Gazing up through the leaves of the oak in whose shade I sat . . .

Looking up

Then my phone rang, believe me a rare occurrence. It was a friend asking if I’d like some raspberry pavlova left from a party she’d had the night before. Oh, yes please! As she was going out within the hour I got up, thanked the tree for the shade and asking if I could come back. Yes, you may. I walked a good deal more quickly back into the village. I walked along the stream and through the field and back on to the street.

The magic of the encounters had transmuted from experience to memory. What was a now became a then. Life and wonder, awe and sadness, because unpleasant things move that way, too. For the wondrous and delightful things it enables us to hold them to look back on with wistful fondness. For the unpleasant and painful it gives us the distance to let go when we are ready.

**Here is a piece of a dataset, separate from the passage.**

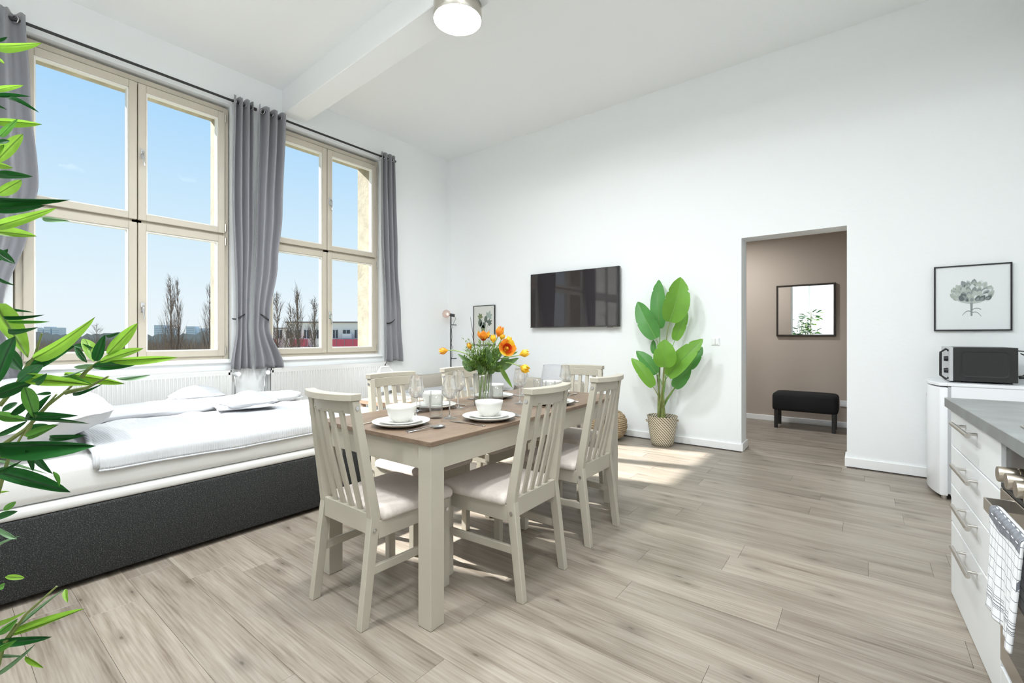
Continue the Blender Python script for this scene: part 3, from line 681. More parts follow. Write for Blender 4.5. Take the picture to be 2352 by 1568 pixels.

I got to my friends and she sent me off with the pavlova . . .

Eating it was another kind of wonderful experience, and different quality of memory. Raspberries, from her garden, cream and the crunch of meringue, delicate tastes of an English summer.

All that before elevenses. . . I wasn’t sure I could have topped it for the rest of the day. I didn’t even try. But, I was and remain attentive and open to what experiences and memories may yet await.